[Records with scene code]

▬▬▬▬▬▬

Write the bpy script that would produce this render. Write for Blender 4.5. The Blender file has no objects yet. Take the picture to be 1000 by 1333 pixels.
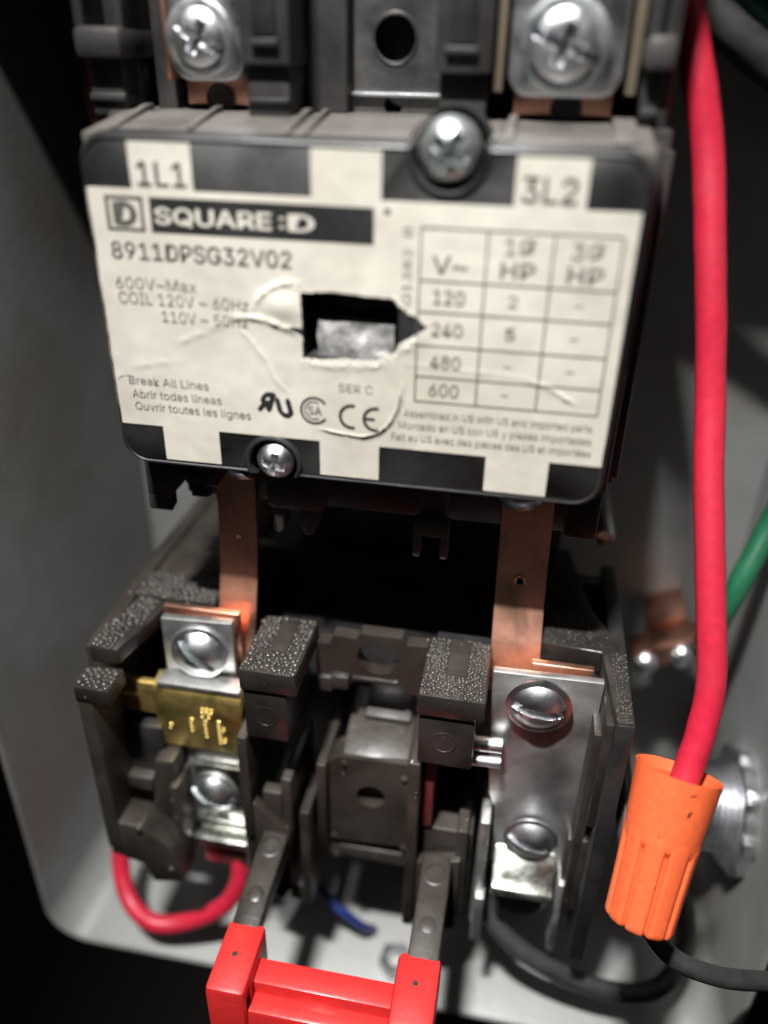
import bpy, bmesh, math, random
from mathutils import Vector, Matrix, noise
from mathutils.geometry import delaunay_2d_cdt

random.seed(7)
MM = 0.001                      # everything below is written in millimetres
scene = bpy.context.scene
COL = scene.collection

# ------------------------------------------------------------------ camera
cd = bpy.data.cameras.new('camera')
cam = bpy.data.objects.new('camera', cd)
COL.objects.link(cam)
cd.sensor_fit = 'HORIZONTAL'
cd.sensor_width = 36.0
cd.lens = 36.0 * 1.056
cd.clip_start = 0.005
cd.clip_end = 20.0
right = Vector((0.98321397, 0.18154235, 0.01823894))
down = Vector((0.10452877, -0.47852698, -0.87182892))
fwd = Vector((-0.14954605, 0.85910087, -0.48947081))
rot = Matrix((right, -down, -fwd)).transposed().to_4x4()
cam.matrix_world = Matrix.Translation(Vector((21.007, -94.182, 49.782)) * MM) @ rot
cd.dof.use_dof = True
cd.dof.focus_distance = 0.117
cd.dof.aperture_fstop = 8.8
scene.camera = cam

# ------------------------------------------------------------------ world and lamps
world = bpy.data.worlds.new('World')
scene.world = world
world.use_nodes = True
bg = world.node_tree.nodes['Background']
bg.inputs[0].default_value = (0.95, 0.98, 1.0, 1)
bg.inputs[1].default_value = 0.012


def lamp(name, loc, target, watts, size, col=(1, 0.96, 0.88), spread=None, shape='DISK', size_y=None):
    ld = bpy.data.lights.new(name, 'AREA')
    ld.shape = shape
    ld.size = size * MM
    if size_y:
        ld.size_y = size_y * MM
    ld.energy = watts
    ld.color = col
    if spread:
        ld.spread = math.radians(spread)
    o = bpy.data.objects.new(name, ld)
    COL.objects.link(o)
    o.location = Vector(loc) * MM
    d = (Vector(target) - Vector(loc)).normalized()
    o.rotation_euler = d.to_track_quat('-Z', 'Y').to_euler()
    return o


# the technician's hand torch above the camera: a short row of LEDs
for i in range(4):
    lamp('torch_led', (-46 + i * 8, -150, 335), (12, 0, -34), 0.071, 9.0, col=(1, 0.98, 0.95), spread=45)
# added dim fill lamp above and behind the camera, for reflections in the metal
lamp('fill_lamp', (-300, -620, 1050), (0, 0, 0), 0.9, 700, col=(1, 0.98, 0.95))

scene.view_settings.view_transform = 'Standard'
scene.view_settings.look = 'None'
scene.view_settings.exposure = 0.0
scene.view_settings.gamma = 1.0
scene.view_settings.use_curve_mapping = False
scene.cycles.use_denoising = True
scene.cycles.max_bounces = 6
scene.cycles.sample_clamp_indirect = 6.0


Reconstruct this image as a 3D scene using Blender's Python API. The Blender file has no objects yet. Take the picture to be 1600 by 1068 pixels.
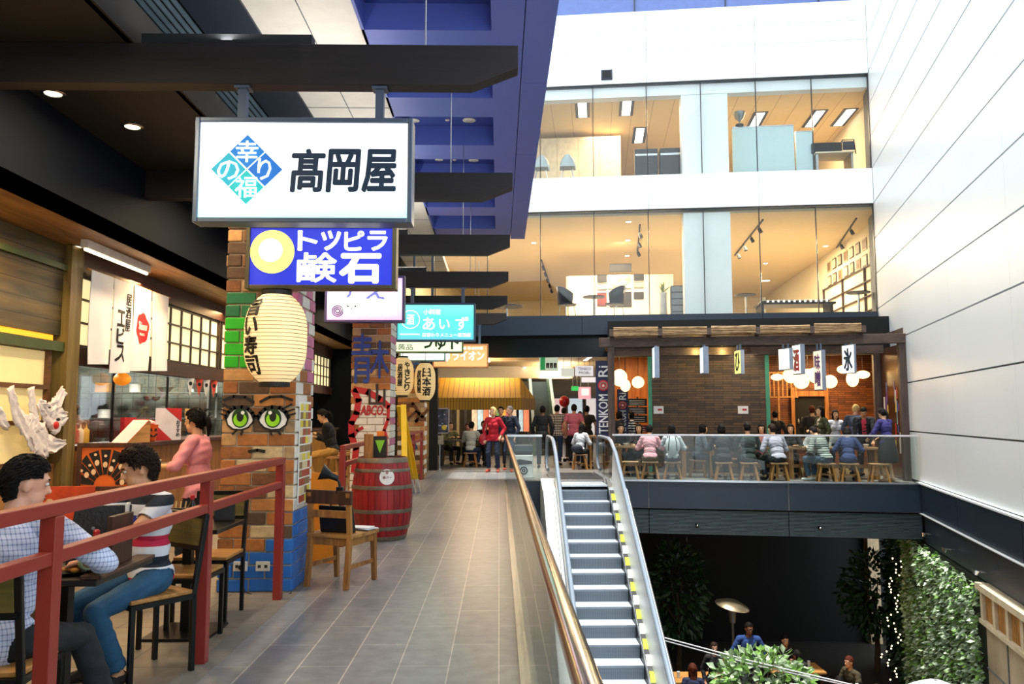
import bpy, math, random
import numpy as np
from mathutils import Vector, Matrix, Euler
random.seed(7)
SC = bpy.context.scene
COL = SC.collection
# ---------------------------------------------------------------- camera, sky, sun, exposure
FPX = 1600 * 28.0 / 36.0
PITCH = math.atan(114.0 / FPX)
YAW = math.atan(20.0 / (FPX / math.cos(PITCH)))
cam_d = bpy.data.cameras.new('camera')
cam_d.lens = 28.0; cam_d.sensor_width = 36.0; cam_d.clip_start = 0.05; cam_d.clip_end = 300
cam = bpy.data.objects.new('camera', cam_d); COL.objects.link(cam)
EYE = Vector((0, 0, 1.5))
cam.location = EYE
cam.rotation_euler = Euler((math.pi / 2 + PITCH, 0, -YAW), 'XYZ')
SC.camera = cam

wd = bpy.data.worlds.new('sky'); SC.world = wd; wd.use_nodes = True
bg = wd.node_tree.nodes['Background']
bg.inputs[0].default_value = (0.87, 0.945, 1.0, 1); bg.inputs[1].default_value = 1.7
sun_d = bpy.data.lights.new('sun', 'SUN'); sun_d.energy = 4.6; sun_d.angle = math.radians(3); sun_d.color = (1, 0.97, 0.9)
sun = bpy.data.objects.new('sun', sun_d); COL.objects.link(sun)
sun.rotation_euler = Vector((0.05, 0.11, -1.0)).to_track_quat('-Z', 'Y').to_euler()
SC.view_settings.view_transform = 'Standard'; SC.view_settings.look = 'None'
SC.view_settings.gamma = 1.0; SC.view_settings.use_curve_mapping = False
SC.view_settings.exposure = 0.55
SC.cycles.use_denoising = True
SC.cycles.max_bounces = 7; SC.cycles.diffuse_bounces = 3; SC.cycles.glossy_bounces = 3
SC.cycles.transparent_max_bounces = 16; SC.cycles.sample_clamp_indirect = 6
SC.cycles.caustics_reflective = False; SC.cycles.caustics_refractive = False

def area_light(name, loc, size, power, color, direction=(0, 0, -1), size_y=None, spread=None):
    d = bpy.data.lights.new(name, 'AREA'); d.energy = power; d.color = color; d.size = size
    if size_y: d.shape = 'RECTANGLE'; d.size_y = size_y
    if spread: d.spread = math.radians(spread)
    o = bpy.data.objects.new(name, d); COL.objects.link(o); o.location = loc
    o.rotation_euler = Vector(direction).to_track_quat('-Z', 'Y').to_euler()
    return o
def point_light(name, loc, power, color, r=0.05):
    d = bpy.data.lights.new(name, 'POINT'); d.energy = power; d.color = color; d.shadow_soft_size = r
    o = bpy.data.objects.new(name, d); COL.objects.link(o); o.location = loc
    return o
WARM = (1.0, 0.62, 0.28); SOFTWARM = (1.0, 0.83, 0.60); WHITE = (1, 0.96, 0.9)
# large area lights: the shop ceiling over the dining strip, the offices, the far hall
for yy, pw in ((3.6, 50), (6.4, 62), (9.8, 58), (14.5, 60), (19.5, 50)):
    area_light('dining_ceiling_light', (-3.0, yy, 4.1), 0.3, pw, (1, .77, .48), (0.0, 0, -1), 1.2)
for yy, pw in ((7.0, 26), (10.0, 34), (13.0, 30), (18, 30)):
    area_light('soffit_light', (-4.25, yy, 3.22), 0.3, pw, WARM, (0.15, 0, -1), 1.0)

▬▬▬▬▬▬

_Work to do_: Take the records above from their first line through the line with "from mathutils.geometry import" and set those lines down word for word, minus the pictures.

_Solution to this problem_:
Write the bpy script that would produce this render. Write for Blender 4.5. The Blender file has no objects yet. Take the picture to be 1000 by 1333 pixels.
import bpy, bmesh, math, random
from mathutils import Vector, Matrix, noise
from mathutils.geometry import delaunay_2d_cdt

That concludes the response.